Yeah, but easily a quarter of that would be the special which was 2 eggs, toast, potato, and two pieces of bacon.  Back in '06 this place would give you that with a cup of coffee for six bucks before tax. That's cheap for Long Island kids in Western NY with mommy's credit card. If you do flat top eggs, and have a sick grill guy, those orders just fly out.  One thing that helped: we had a big sign up and every page of our menu said NO SUBSTITUTIONS OR MODIFICATIONS at the top.  You could add stuff, but not much else.  A new server that forgot that would get reamed and the customer just got what we gave them lol.  No egg white junk either.  The running joke was the servers would tell the customer we were out of them.  Any questioning of that logic was met with that is what they told me, I don't know how they do them back there.  We wouldn't do special stuff for people, except for like a few locals we really liked, who always got the same thing.  If eggs benedict annoyed us too much that morning, they'd just 86 it.  If you wanted to eat there, it was their way or the highway.  You kind of had to be that way with stupid obnoxious hungover college kids at that volume.  Who knows what disaster they'd stick with if you let them.

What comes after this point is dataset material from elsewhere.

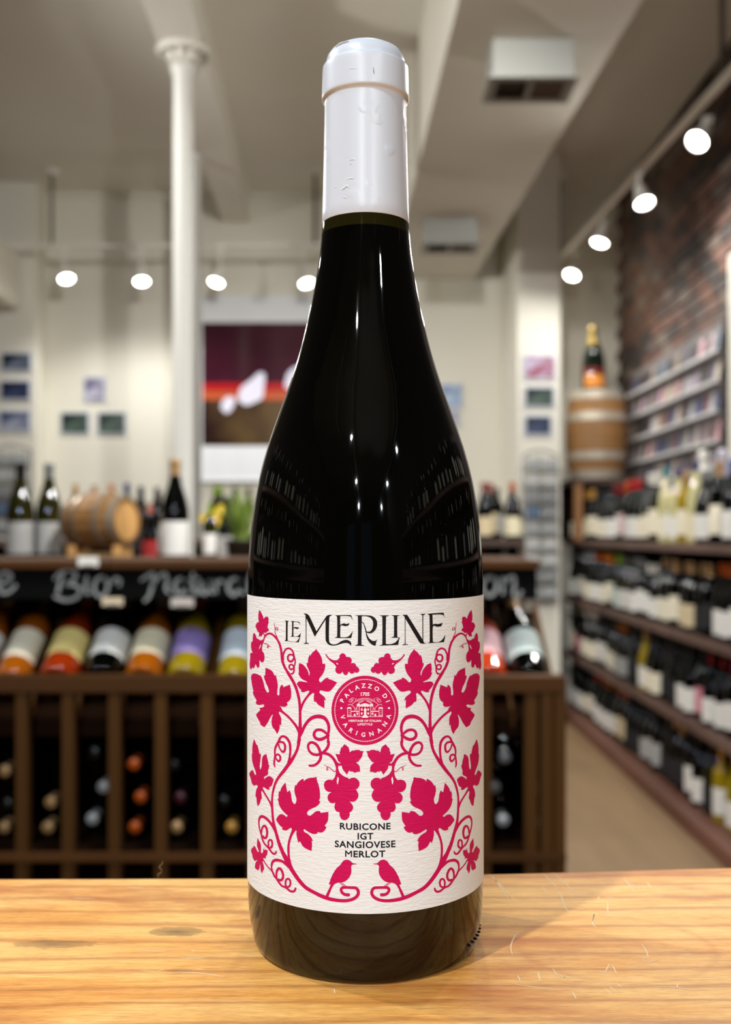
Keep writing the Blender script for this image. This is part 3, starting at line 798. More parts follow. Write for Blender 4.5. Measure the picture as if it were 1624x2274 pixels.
LEAVES = {
 'top': [('D', '370,110 420,165 455,240 480,300 490,355 520,320 550,293 600,300 622,330 618,400 630,440 608,490 602,545 585,575 615,610 642,660 600,685 570,710 545,735 505,712 490,735 465,760 455,795 430,815 395,815 370,830 362,800 372,740 362,710 335,690 320,660 300,620 285,570 275,535 290,500 310,460 345,445 372,435 358,400 350,330 352,240 362,170')],
 'upper': [('A', '310,20 370,45 425,80 465,150 485,160 490,125 498,200 515,270 520,340 512,420 512,480 530,497 548,485 550,420 558,360 585,320 605,312 615,357 670,335 728,312 745,390 752,460 745,540 715,590 675,620 690,655 655,690 610,690 555,680 552,710 570,745 550,770 540,800 565,850 580,900 578,1020 556,990 550,1060 530,1120 508,1160 470,1090 430,1040 415,980 415,910 430,850 437,820 420,835 385,890 350,960 315,1010 290,1045 240,1010 220,990 215,960 180,900 150,840 160,810 200,770 220,745 205,710 250,705 280,690 290,665 275,648 235,655 190,660 150,640 145,615 155,580 125,530 100,480 95,440 102,425 85,350 72,270 62,175 85,130 115,118 170,130 215,160 220,145 250,200 275,270 290,340 310,400 340,445 365,445 370,420 350,350 320,290 295,220 285,180 285,155 305,155')],
 'middle': [('C', '272,250 300,300 350,360 395,440 425,520 435,600 440,650 505,645 515,700 500,790 470,880 430,950 380,1010 350,1060 350,1105 375,1140 400,1145 440,1110 490,1060 540,1030 600,1020 590,1050 650,1070 730,1100'),
            ('A', '1539,275 1500,330 1450,390 1410,425 1350,430 1290,415 1250,410 1237,430 1240,455 1280,490 1325,530 1348,585 1315,570 1322,620 1320,718 1270,690 1220,660 1185,620 1165,598 1150,612 1140,580 1138,530 1145,470 1130,455 1065,430 1050,412 1010,425 970,440 935,438 918,425 925,405 890,370 845,300 870,265 910,255 960,262 1010,270 1030,262 1000,248 950,225 910,190 882,140'),
            ('M', '677,920 690,925 683,870 690,797 735,812 785,865 812,915 820,960 830,958 830,920 810,870 793,830 788,793 806,800 810,745 822,705 835,680 840,700 868,655 900,630')],
 'side': [('E', '158,10 190,80 220,150 240,160 265,250 285,365 320,365 318,460 305,560 295,650 300,720 315,740 335,700 345,600 350,510 365,440 400,395 460,372 470,450 495,540 505,630 525,635 515,700 490,790 500,830 480,875 400,920 400,985 440,945 500,908 550,912 600,950 628,990 605,1070 575,1140 520,1170 535,1225 480,1228 430,1190 375,1160 365,1210 345,1260 330,1280 340,1360 345,1440 325,1460 310,1520 280,1590 240,1620 225,1530 215,1410 195,1400 200,1290 220,1210 248,1160 235,1120 200,1115 165,1135 115,1095 90,1010 65,920 45,860 60,810 90,775 120,770 108,725 130,765 155,815 180,875 210,865 195,790 160,700 125,590 108,480 105,370 118,365 115,270 125,140')],
 'lower': [('G', '1310,45 1320,110 1350,200 1370,290 1378,400 1370,470 1350,490 1385,512 1350,570 1290,615 1210,650 1150,690 1130,735 1150,770 1190,780 1230,755 1280,710 1330,690 1380,695 1390,730 1450,718 1535,708 1535,800 1520,890 1470,965 1475,985 1500,985 1480,1040 1430,1090 1380,1100 1325,1088 1330,1115 1270,1130 1200,1110 1130,1070 1080,1035 1060,1055 1085,1090 1150,1130 1210,1190 1245,1265 1220,1255 1225,1350 1215,1450 1130,1415 1060,1370 1020,1310 1000,1270 985,1275 970,1300 945,1220 930,1140 930,1070 910,1050 850,1040 830,1010 800,1020 760,1050 710,1060 655,1040 665,1005 610,960 540,860 580,790 630,752 690,765 740,805 765,780 700,720 640,650 600,570 585,500 572,460 592,455 590,380 600,310 620,325 640,260 680,200 722,150 735,230 755,335 800,298 825,360 835,440 850,510 885,555 910,555 925,510 930,460 905,380 890,290 900,220 910,185 920,215 960,150 1010,105 1062,75 1070,130 1110,90 1180,65 1250,58')],
 'small': [('H', '242,10 290,90 318,160 325,250 322,340 350,380 375,340 385,270 405,255 400,300 440,290 485,305 475,400 430,470 455,505 410,495 375,490 380,540 365,580 385,650 400,750 370,800 345,860 320,790 312,700 300,600 290,700 280,750 255,785 185,735 185,650 210,580 245,545 205,545 180,570 130,490 115,410 85,310 120,240 150,230 145,185 190,225 215,280 250,350 275,340 255,270 228,190 235,80')],
 'bunch': [('F', '1025,148 1055,175 1080,185 1090,205 1120,220 1145,280 1160,365 1190,345 1240,310 1260,325 1310,305 1390,300 1425,308 1440,325 1530,335 1515,380 1500,400 1500,440 1480,490 1440,550 1415,570 1405,600 1370,620 1325,635 1380,680 1425,740 1430,800 1440,880 1370,885 1320,900 1300,910 1220,870 1195,885 1150,850 1110,910 1085,965 1040,900 990,840 960,780 950,720 900,715 850,700 830,660 880,660 930,650 880,620 850,590 830,530 800,460 780,410 840,415 900,425 895,390 895,345 920,330 915,290 935,235 965,235 980,200')],
}
GRAPES = {
 'edge': [('D', '240,725 268,755 290,810 305,865 340,885 375,910 420,925 460,910 490,885 505,930 485,985 470,1020 455,1080 450,1150 458,1215 490,1255 510,1310 515,1370 512,1430 490,1490 455,1512 425,1500 395,1465 380,1440 378,1500 380,1560 375,1620 350,1652 325,1650 305,1625 292,1575 270,1565 255,1620 235,1665 215,1675 200,1650 185,1655 165,1695 150,1705 130,1670 120,1600 122,1520 130,1440 135,1360 135,1290 150,1262 185,1265 195,1245 175,1200 160,1130 155,1060 160,990 185,955 205,935 200,890 205,820 215,765')],
 'top': [('C', '530,382 550,400 580,450 620,495 680,530 740,555 800,555 840,545 880,505 897,490 895,440 920,395 970,370 1020,380 1055,415 1072,465 1110,468 1160,475 1205,510 1222,560 1205,620 1200,640 1240,632 1290,635 1330,670 1345,720 1390,745 1420,790 1418,840 1390,875 1345,888 1300,872 1280,890 1240,915 1190,905 1155,870 1135,855 1120,900 1090,940 1055,952 1010,930 980,880 965,850 950,890 910,915 860,912 805,880 782,820 790,770 805,740 780,690 740,645 680,600 620,550 570,490 535,440 518,400')],
 'bunch': [('F', '795,880 780,980 745,1055 700,1105 640,1090 570,1100 510,1140 480,1200 480,1270 510,1350 570,1405 620,1418 695,1425 640,1445 590,1500 573,1570 590,1640 640,1700 700,1720 780,1702 765,1760 755,1820 775,1890 820,1940 890,1955 892,2020 910,2090 960,2150 1030,2168 1100,2140 1150,2070 1160,2010 1155,1965 1210,1930 1248,1860 1245,1790 1210,1730 1150,1665 1200,1678 1280,1672 1350,1620 1390,1540 1385,1460 1350,1390 1325,1355 1385,1310 1420,1230 1410,1140 1350,1070 1280,1040 1200,1050 1150,1080 1110,1045 1030,1015 960,970 900,910 865,840 850,760 800,760')],
}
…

Usually the old man would expedite in a heavy Greek accent, so he'd just call out how much to drop on the grill, and you'd just read the tickets to do toast and plate.  Plus, the servers or runners topped many items (salsa, powdered sugar, chocolate syrup etc) before drop off.  It was busy but not a complete poopstorm.

Could you imagine cooking that much breakfast with custom orders?  Ugh.  I never really appreciated their model until I left that town and worked at slower but more customer service oriented places.
 
#26 ·
You can hold them for up to a few hours ( covered in a slow oven, alto sham etc), with bad results IMO.

Make them to order they take like 5 minutes. When it is very busy, brunch, do some ahead or you will run out of space on a typical flat top grilla
You PEELED 500+ pounds of potatoes just for Sunday service? How many man hours did that take?
Get the dishwashers to do it as they come in. Peel them and put them in a big cambro full of water.